6. Niet is in geschil dat in het bestreden besluit ten aanzien van eisers leeftijdsbepaling sprake is van een motiveringsgebrek. Gelet hierop is het bestreden besluit voor zover deze ziet op de leeftijdsbepaling van eiser in strijd met het zorgvuldigheidsvereiste [7] en het motiveringsvereiste. [8] De rechtbank zal het beroep daarom gegrond verklaren en het bestreden besluit vernietigen, voor zover daarin is vastgesteld dat eiser is geboren op [datum 2] 2004.
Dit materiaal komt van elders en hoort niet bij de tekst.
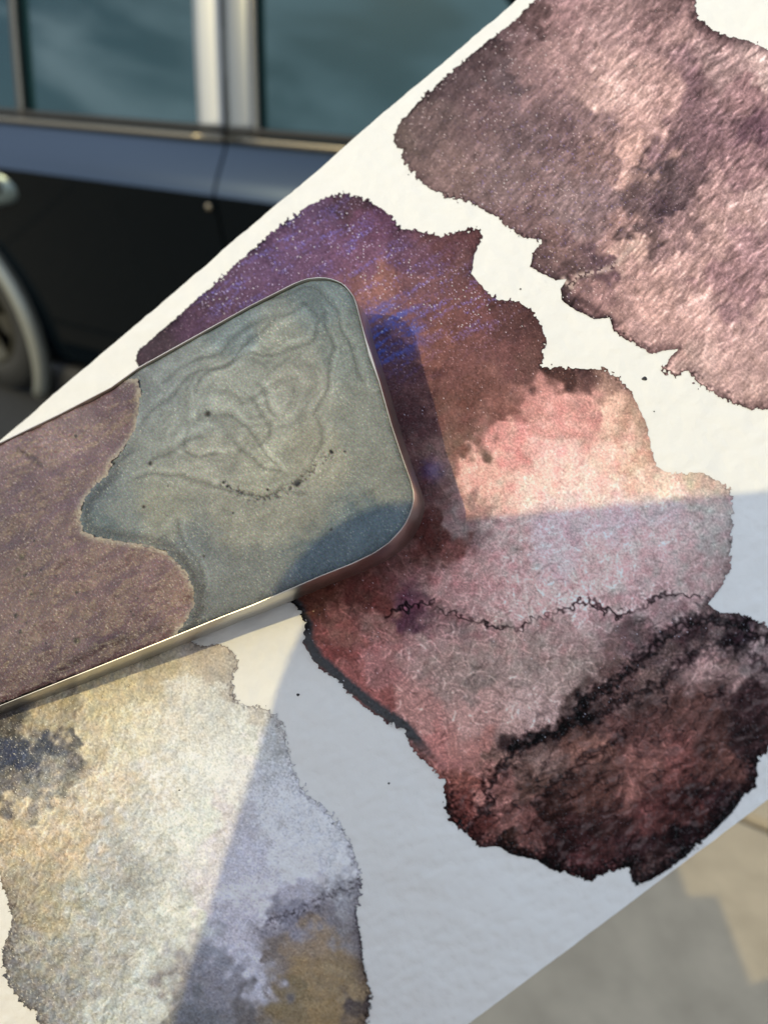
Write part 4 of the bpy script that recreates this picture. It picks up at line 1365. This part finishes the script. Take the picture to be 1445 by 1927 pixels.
# bare body: head, neck, forearms and hands as one surface with the hidden trunk
knR, knL = (px0 + 0.19, py0 + 0.42, 0.53), (px0 - 0.15, py0 + 0.42, 0.53)
bv = [(px0, py0, 0.54), (px0, py0 + 0.02, 0.80), (px0, py0 + 0.04, 1.04), (px0, py0 + 0.06, 1.13), (px0, py0 + 0.09, 1.20), (px0, py0 + 0.11, 1.29), (px0, py0 + 0.10, 1.36),
      (px0 + 0.15, py0 + 0.03, 1.03), elR, tuple(wr), (px0 - 0.15, py0 + 0.03, 1.03), elL, tuple(lw)]
be_ = [(0, 1), (1, 2), (2, 3), (3, 4), (4, 5), (5, 6), (2, 7), (7, 8), (8, 9), (2, 10), (10, 11), (11, 12)]
br = [0.09, 0.09, 0.07, 0.050, 0.062, 0.078, 0.060, 0.045, 0.038, 0.026, 0.045, 0.038, 0.026]


def add_hand(wp, target, spread, up):
    """palm, four unequal bent fingers and a thumb leaving the palm's side."""
    w0 = np.array(wp)
    d = unit(np.array(target) - w0)
    sdv = unit(np.cross(d, up))
    nrm = np.cross(sdv, d)
    i0 = len(bv) - 1 if False else None
    base_i = bv.index(tuple(wp))
    palm = w0 + d * 0.045
    bv.append(tuple(palm))
    be_.append((base_i, len(bv) - 1))
    br.append(0.028)
    pi = len(bv) - 1
    for k, (off, ln) in enumerate(((-0.030, 0.068), (-0.010, 0.078), (0.010, 0.073), (0.029, 0.058))):
        kn = palm + d * 0.045 + sdv * off
        m1 = kn + d * ln * 0.5 + nrm * ln * 0.15
        m2_ = m1 + d * ln * 0.28 + nrm * ln * 0.42
        ids = []
        for p, r in ((kn, 0.0095), (m1, 0.0085), (m2_, 0.0075)):
            bv.append(tuple(p))
            br.append(r)
            ids.append(len(bv) - 1)
        be_.extend([(pi, ids[0]), (ids[0], ids[1]), (ids[1], ids[2])])
    t1 = palm - sdv * 0.04 * spread + d * 0.005
    t2 = t1 - sdv * 0.02 * spread + d * 0.035 + nrm * 0.012
    for p, r, par in ((t1, 0.011, pi), (t2, 0.009, None)):
        bv.append(tuple(p))
        br.append(r)
        be_.append((par if par is not None else len(bv) - 2, len(bv) - 1))


add_hand(tuple(wr), grip, 1, np.array([0, -0.5, 1.0]))
add_hand(tuple(lw), lh, -1, np.array([0, -0.5, 1.0]))
skin_mesh('body', bv, be_, br, M_SKIN, person)
skin_mesh('shirt', [(px0, py0, 0.50), (px0, py0, 0.66), (px0, py0 + 0.02, 0.88), (px0, py0 + 0.035, 1.03), (px0, py0 + 0.045, 1.075), shR, tuple(np.array(shR) * 0.45 + np.array(elR) * 0.55), shL,
                    tuple(np.array(shL) * 0.45 + np.array(elL) * 0.55)],
          [(0, 1), (1, 2), (2, 3), (3, 4), (3, 5), (5, 6), (3, 7), (7, 8)],
          [(0.165, 0.125), (0.160, 0.115), (0.175, 0.115), (0.11, 0.085), 0.062, 0.068, 0.058, 0.068, 0.058], M_SHIRT, person)
skin_mesh('jeans', [(px0, py0 - 0.01, 0.53), (px0 + 0.10, py0 + 0.02, 0.51), knR, (px0 + 0.20, py0 + 0.40, 0.10), (px0 - 0.10, py0 + 0.02, 0.51), knL, (px0 - 0.17, py0 + 0.40, 0.10)],
          [(0, 1), (1, 2), (2, 3), (0, 4), (4, 5), (5, 6)], [(0.15, 0.12), 0.092, 0.066, 0.05, 0.092, 0.066, 0.05], M_JEANS, person)
for sx in (0.20, -0.17):
    skin_mesh('shoe', [(px0 + sx, py0 + 0.36, 0.045), (px0 + sx, py0 + 0.44, 0.05), (px0 + sx, py0 + 0.56, 0.036)], [(0, 1), (1, 2)], [(0.042, 0.042), (0.046, 0.044), (0.042, 0.03)], M_SHOE, person)
skin_mesh('hair', [(px0, py0 + 0.03, 1.22), (px0, py0 + 0.06, 1.31), (px0, py0 + 0.09, 1.375), (px0, py0 + 0.15, 1.375)], [(0, 1), (1, 2), (2, 3)], [0.06, 0.082, 0.075, 0.05], M_HAIR, person)
for sx in (-0.03, 0.03):
    bm = bmesh.new()
    bmesh.ops.create_uvsphere(bm, u_segments=12, v_segments=8, radius=0.011, matrix=Matrix.Translation(Vector((sx, 0.178, 1.285))))
    bm_obj('eye', bm, M_SCREEN, person, smooth=True)
bm = bmesh.new()
bmesh.ops.create_cone(bm, segments=10, radius1=0.016, radius2=0.006, depth=0.045, cap_ends=True, matrix=Matrix.Translation(Vector((0, 0.188, 1.262))) @ Matrix.Rotation(0.35, 4, 'X'))
bm_obj('nose', bm, M_SKIN, person, smooth=True)

stool = empty('wooden_stool', person_c + np.array([0, -0.02, 0]))
tag(stool, 'plain wooden stool under the seated person', 'stool')
bm = bmesh.new()
bmesh.ops.create_cone(bm, segments=32, radius1=0.17, radius2=0.17, depth=0.035, cap_ends=True, matrix=Matrix.Translation((0, 0, 0.385)))
bmesh.ops.bevel(bm, geom=bm.edges[:], offset=0.006, segments=2, affect='EDGES')
bm_obj('seat', bm, M_WOOD, stool)
for ax_, ay_ in ((1, 1), (1, -1), (-1, 1), (-1, -1)):
    bm = bmesh.new()
    a = Vector((0.11 * ax_, 0.11 * ay_, 0.368))
    b = Vector((0.16 * ax_, 0.16 * ay_, 0.0))
    m_ = Matrix.Translation((a + b) / 2) @ (a - b).to_track_quat('Z', 'Y').to_matrix().to_4x4()
    bmesh.ops.create_cone(bm, segments=12, radius1=0.014, radius2=0.019, depth=(a - b).length, cap_ends=True, matrix=m_)
    bm_obj('leg', bm, M_WOOD, stool)

board_c = np.array([-0.40, 0.04, 0.604])  # unseen board added only for the shade it casts on the ground
board = empty('shade_board', board_c)
tag(board, 'thin unseen wooden board added to shade the ground, across the knees of the seated person', 'shade board')
bm = bmesh.new()
bmesh.ops.create_cube(bm, size=1.0, matrix=Matrix.Diagonal((0.43, 0.33, 0.012, 1)))
bmesh.ops.bevel(bm, geom=[e for e in bm.edges if abs(e.verts[0].co.z - e.verts[1].co.z) > 0.005], offset=0.05, segments=6, affect='EDGES')
bm_obj('panel', bm, M_WOOD, board)
bm = bmesh.new()
bmesh.ops.create_cube(bm, size=1.0, matrix=Matrix.Translation((0, -0.12, 0.009)) @ Matrix.Diagonal((0.36, 0.02, 0.008, 1)))
bmesh.ops.bevel(bm, geom=bm.edges[:], offset=0.002, segments=2, affect='EDGES')
bm_obj('ledge', bm, M_WOOD, board)
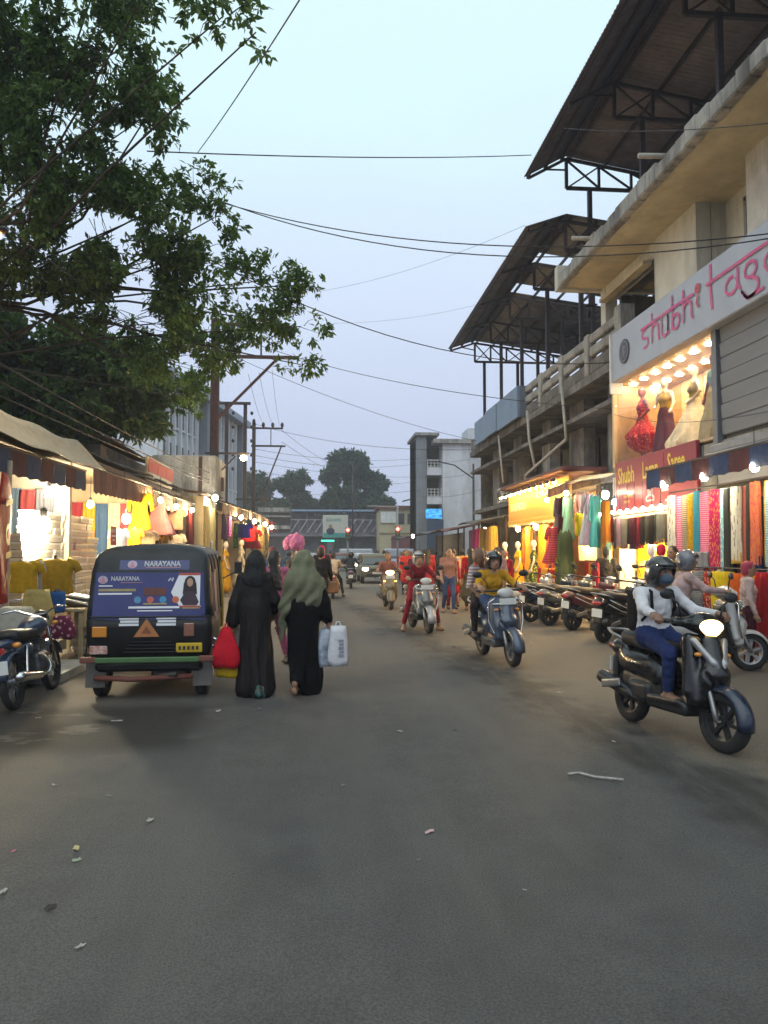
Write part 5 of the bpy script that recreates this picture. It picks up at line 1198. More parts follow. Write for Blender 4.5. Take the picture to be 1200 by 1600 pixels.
sdec(rect(.36, 1.3, .58, 1.325), M('print_red', (.5, .08, .06), .5), .013, 'photo_trim'); sdec(rect(.37, .965, .585, .982), MC['print_red'], .013, 'photo_trim')
DKH = M('print_dark', (.025, .015, .018), .6)
sdec(circ(.475, 1.22, .06, 14, .075), DKH, .0135, 'portrait'); sdec([(.41, 1.22), (.54, 1.22), (.55, 1.1), (.4, 1.1)], DKH, .0138, 'portrait'); sdec(circ(.475, 1.225, .032, 12, .045), M('print_face', (.5, .3, .2), .6), .0145, 'portrait')
sdec([(.43, 1.13), (.52, 1.13), (.57, 1.02), (.55, .985), (.41, .985), (.375, 1.04)], M('print_plum', (.05, .025, .04), .6), .0142, 'portrait')
strokes(ban, [([(0, 0), (.02, .03), (.04, .0), (.05, .035)], 1)], (.19, rear_y(.2, 1.26) - .012, 1.24), X_, (0, 0, 1), .014, WHL, name='tick_mark', depth=.002)
def on_back(name, x0, z0, x1, z1, mat, d=.03):
    b = MB(); y = min(rear_y(x0, z0), rear_y(x1, z1)); b.bev(((x0 + x1) / 2, y - d / 2 + .012, (z0 + z1) / 2), (x1 - x0, d + .02, z1 - z0), .008); return b.build(name, mat, AR)
on_back('tail_lamp', -.57, .66, -.42, .77, AMB); on_back('tail_lamp', .36, .66, .47, .8, M('smoky_lens', (.3, .13, .09), .2, var=.2, coat=1)); on_back('number_plate', .28, .49, .55, .59, PLATEY, .015)
lettering(AR, 'TN 28 E 1', (.31, -1.288, .515), X_, (0, 0, 1), .055, INK, sx=.75) if False else None
b = MB()
for k in range(5): b.b2((.31 + k * .045, -1.287, .52), (.335 + k * .045, -1.284, .56))
b.build('plate_marks', INK, AR)
b = MB(); y_ = -1.285; b.add([(-.15, y_, .66), (.11, y_, .66), (-.02, y_, .85), (-.15, y_ + .02, .66), (.11, y_ + .02, .66), (-.02, y_ + .02, .85)], [(0, 1, 2), (3, 5, 4), (0, 2, 5, 3), (1, 4, 5, 2), (0, 3, 4, 1)]); tri = b.build('warning_triangle', M('orange_reflector', (.5, .2, .07), .35), AR)
b = MB(); b.add([(-.07, y_ - .004, .695), (.03, y_ - .004, .695), (-.02, y_ - .004, .775)], [(0, 1, 2)]); b.build('triangle_centre', M('orange_dark', (.25, .08, .03), .5), tri)
for x in (-.3, .08):
    b = MB()
    for k in range(3): b.b2((x + .012 * (k % 2), -1.284, .775 + .033 * k), (x + .2, -1.279, .8 + .033 * k))
    b.build('sticker', WHL, AR)
on_back('reflector_strip', -.6, .48, -.42, .57, M('red_white_tape', (.4, .1, .06), .5, col2=(.6, .5, .45), scale=30), .012)
for k in range(4): b = MB(); b.bev((0.02, -1.275 + .006, .5 + .035 * k), (.55 - .04 * k, .012, .012), .003); b.build('vent_rib', BLKE, AR)
b = MB(); b.bev((.0, -1.31, .425), (1.06, .06, .055), .01); b.build('bumper', M('green_bar', (.07, .16, .05), .6, dirt=.3), AR)
for q in (-1, 1): b = MB(); b.bev((q * .6, -1.3, .43), (.16, .06, .06), .01); b.build('bumper_end', M('rusty_red', (.2, .06, .04), .7, dirt=.3), AR)
b = MB(); b.tube([(-.55, -1.24, .24), (-.2, -1.26, .22), (.45, -1.24, .24)], .028, 8); b.build('lower_bumper', MC['rusty_red'], AR, True)
b = MB(); b.bev((0, -1.0, .34), (1.1, .45, .1), .03); b.bev((0, .1, .3), (1.0, 2.0, .08), .03); b.build('underframe', BLKE, AR)
b = MB(); b.bev((.2, -.98, .27), (.4, .3, .16), .04); b.tube([(.1, -1.2, .24), (.3, -1.28, .27)], .03, 8); b.build('engine', M('oily_metal', (.1, .09, .08), .6, .5, var=.3), AR)
for q in (-1, 1):
    b = MB(); b.grid(lambda u, v: (q * .55 + .2 * (u - .5), -1.16 - .03 * v, .4 - .27 * v), 2, 3); solid(b.build('mud_flap', M('grey_rubber', (.12, .11, .1), .8, dirt=.3), AR), .01)
    b = MB(); b.torus(.13, .02, 20, 6, (0, 0, 0), 'x'); b.lathe([(0, -.04), (.13, -.04), (.13, .04), (0, .04)], 18, ax='x'); w = b.build('wheel', ALLOY, AR, 40); w.location = (q * .53, -.95, .22)
    b = MB(); b.lathe([(.13, -.06), (.19, -.065), (.215, -.05), (.22, 0), (.215, .05), (.19, .065), (.13, .06)], 26, ax='x', cap=False); b.build('tyre', RUBBER, w, True)
    b = MB(); b.tube([(q * .58, .72, 1.2), (q * .74, .74, 1.28)], .01, 6); b.bev((q * .78, .74, 1.34), (.1, .03, .16), .012); b.build('mirror', BLACKM, AR)
    b = MB(); b.tube([(q * .6, -.25, .45), (q * .61, -.24, 1.0), (q * .585, -.22, 1.5)], .02, 8); b.tube([(q * .58, .65, .4), (q * .58, .7, 1.0), (q * .54, .62, 1.5)], .022, 8); b.tube([(q * .62, -.3, .62), (q * .62, .3, .6)], .014, 6); b.build('door_frame', M('yellow_tube', (.45, .3, .03), .5), AR, True)
    sdf('side_body', [bx((q * .6, -.05, .42), (.01, .6, .07), .03)], .02, BLKE, AR)
w = MB().lathe([(0, -.04), (.13, -.04), (.13, .04), (0, .04)], 18, ax='x').build('wheel', ALLOY, AR); w.location = (0, 1.05, .22)
MB().lathe([(.13, -.06), (.19, -.065), (.22, 0), (.19, .065), (.13, .06)], 26, ax='x', cap=False).build('tyre', RUBBER, w, True)
sdf('front_cowl', [bx((0, .95, .75), (.38, .12, .28), .08), el((0, 1.1, .6), (.22, .2, .25), k=.1), bx((0, .55, .32), (.5, .4, .02), .03, k=.05)], .025, BLKE, AR)
b = MB(); b.grid(lambda u, v: ((u - .5) * 1.0, .98 - .2 * v, 1.08 + .42 * v), 6, 3); b.build('windscreen', glass(), AR)
sdf('passenger_seat', [bx((0, -.7, .62), (.5, .2, .05), .05), bx((0, -.95, .85), (.5, .05, .2), .05, k=.05)], .025, SEATM, AR)
b = MB(); b.tube([(.64, -1.1, .62), (.72, -1.05, .58), (.74, -.9, .4), (.66, -.8, .36)], .016, 6); b.tube([(.64, -1.12, .55), (.7, -1.0, .42), (.64, -.9, .36)], .012, 6); b.build('side_guard', CHROME, AR, True)

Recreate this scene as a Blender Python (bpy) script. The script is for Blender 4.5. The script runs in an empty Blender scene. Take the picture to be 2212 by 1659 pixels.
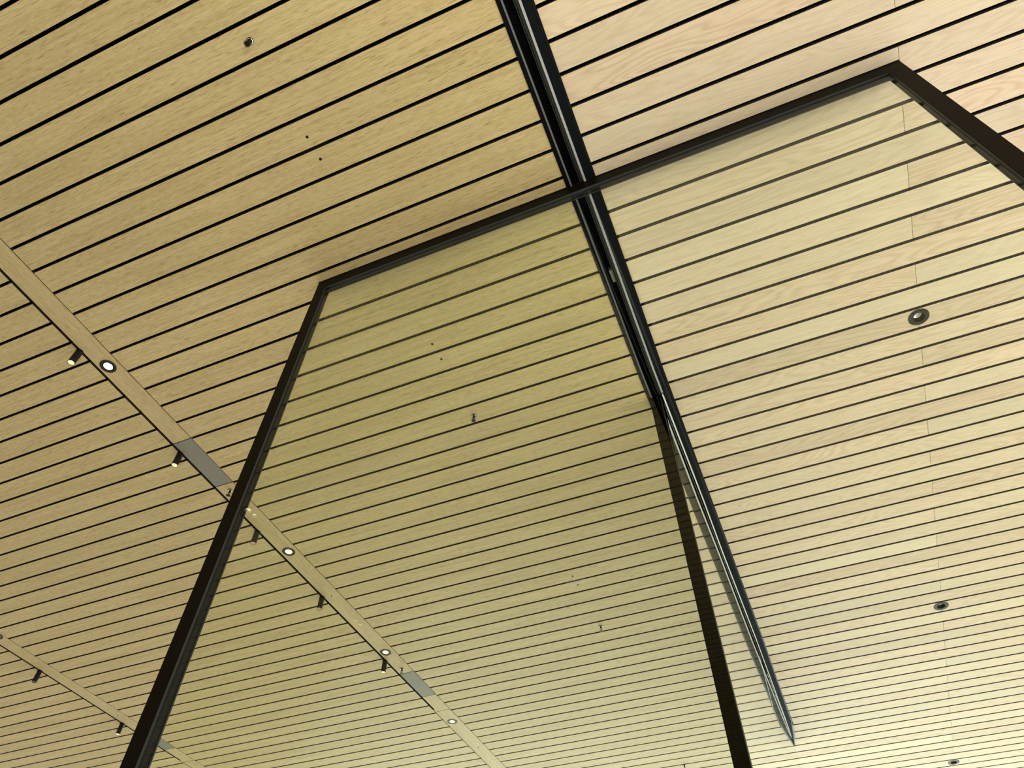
import bpy, bmesh, math, random
from mathutils import Vector, Matrix
random.seed(7)
C = bpy.context.scene.collection
K = 1.25                      # plan units to metres
CAM_Z = 1.6
CEIL = CAM_Z + 2.2 * K        # ceiling face height
PITCH = 0.09583820 * K
OFF_L = -0.11766346 * K
OFF_R = -0.02955079 * K

# ------------------------------------------------------------------ camera
Z2 = (1132.365200263042, -467.13608986839955)
F = 1580.2890002851477
AZ = 0.3987584641582067
up = Vector(((Z2[0] - 1106) / F, -(Z2[1] - 829.5) / F, -1.0)).normalized()
rt = (Vector((1, 0, 0)) - up * up.x).normalized()
fw = up.cross(rt)
T = math.cos(AZ) * fw + math.sin(AZ) * rt
S = T.cross(up)
cd = bpy.data.cameras.new('camera')
cd.sensor_width = 36.0
cd.lens = F / 2212 * 36.0
cd.clip_start = 0.02
cam = bpy.data.objects.new('camera', cd)
C.objects.link(cam)
cam.matrix_world = Matrix(((S.x, S.y, S.z, 0), (T.x, T.y, T.z, 0), (up.x, up.y, up.z, CAM_Z), (0, 0, 0, 1)))
bpy.context.scene.camera = cam

# ------------------------------------------------------------------ materials
def new_mat(name):
    m = bpy.data.materials.new(name); m.use_nodes = True
    nt = m.node_tree; nt.nodes.clear()
    out = nt.nodes.new('ShaderNodeOutputMaterial')
    return m, nt, out

class G:
    """tiny node-graph helper"""
    def __init__(s, nt): s.nt = nt
    def n(s, t, **kw):
        x = s.nt.nodes.new(t)
        for k, v in kw.items(): setattr(x, k, v)
        return x
    def set(s, sock, v):
        if isinstance(v, bpy.types.NodeSocket): s.nt.links.new(v, sock)
        elif v is not None: sock.default_value = v
    def math(s, op, a, b=None, c=None):
        x = s.n('ShaderNodeMath', operation=op)
        for i, v in enumerate((a, b, c)):
            if v is not None: s.set(x.inputs[i], v)
        return x.outputs[0]
    def comb(s, a, b, c):
        x = s.n('ShaderNodeCombineXYZ')
        for i, v in enumerate((a, b, c)): s.set(x.inputs[i], v)
        return x.outputs[0]
    def noise(s, vec, scale=1.0, detail=2.0, rough=0.5, dist=0.0):
        x = s.n('ShaderNodeTexNoise'); s.set(x.inputs['Vector'], vec)
        x.inputs['Scale'].default_value = scale; x.inputs['Detail'].default_value = detail
        x.inputs['Roughness'].default_value = rough; x.inputs['Distortion'].default_value = dist
        return x.outputs['Fac']
    def white(s, vec):
        x = s.n('ShaderNodeTexWhiteNoise', noise_dimensions='3D'); s.set(x.inputs['Vector'], vec)
        return x.outputs['Value'], x.outputs['Color']
    def ramp(s, fac, stops):
        x = s.n('ShaderNodeValToRGB'); s.set(x.inputs['Fac'], fac)
        e = x.color_ramp.elements
        while len(e) < len(stops): e.new(0.5)
        for el, (p, c) in zip(e, stops):
            el.position = p; el.color = c if len(c) == 4 else (*c, 1)
        return x.outputs['Color']
    def mix(s, fac, a, b, mode='MIX'):
        x = s.n('ShaderNodeMix', data_type='RGBA', blend_type=mode)
        s.set(x.inputs[0], fac); s.set(x.inputs[6], a); s.set(x.inputs[7], b)
        return x.outputs[2]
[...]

7. De rechtbank ziet, anders dan verweerder, geen aanleiding om de rechtsgevolgen van het vernietigde gedeelte van het bestreden besluit in stand te laten. [9] De door verweerder in het verweerschrift en ter zitting gegeven motivering geeft daartoe geen aanleiding. Allereerst is de rechtbank namelijk van oordeel dat de resultaten van de leeftijdsschouw onvoldoende inzichtelijk en concludent zijn. De Afdeling heeft in dit kader geoordeeld dat de conclusies van de schouw moeten worden verbonden aan de observaties. [10] Alleen dan is de schouw voldoende zorgvuldig, inzichtelijk en concludent. Dit heeft de schouwmedewerker van de IND echter niet gedaan. De schouwmedewerker heeft op basis van lichamelijke kenmerken, gedragingen en/of verklaringen van eiser geconcludeerd dat eiser evident meerderjarig is. Uit de conclusie blijkt echter niet welke specifieke gedragingen en verklaringen tot die conclusie hebben geleid, noch blijkt hoe deze zijn meegewogen. Dat zou wel op zijn plaats zijn geweest omdat er in de genoemde lichamelijke kenmerken en gedragingen en vooral in de benoemde verklaringen aanwijzingen zijn die juist wijzen op minderjarigheid. Zo staat genoemd dat eiser heeft verklaard dat hij 7 jaar oud was toen hij voor het eerst naar school ging, dat hij 5 jaar op school heeft gezeten, 12 jaar oud was toen hij met school stopte en dat dat ongeveer 5 jaar geleden was. Ingeval verweerder vindt dat mede op grond van een verklaring als deze, gelet op gedragingen en lichamelijke kenmerken, moet worden uitgegaan van evidente meerderjarigheid, is het aan verweerder om die weging inzichtelijk te maken. Verweerders standpunt ter zitting dat naast deze schouw ook is meegewogen dat eiser bewust heeft gekozen om een andere leeftijd op te geven in Italië leidt ook niet tot het oordeel dat de rechtsgevolgen in stand kunnen blijven. Eiser heeft namelijk een verklaring gegeven waarom hij in Lampedusa (Italië) zijn leeftijd heeft verhoogd. Hij heeft dat gedaan zodat hij daar als meerderjarig werd gezien en door kon reizen, wat niet mogelijk was geweest ingeval van minderjarigheid. [11] Hier is door verweerder echter tijdens de gehoren niet op doorgevraagd, noch is dit door verweerder kenbaar betrokken in de beoordeling van eisers asielaanvraag. De tegenwerping ter zitting dat dit voor eisers rekening en risico komt, volstaat daarom niet.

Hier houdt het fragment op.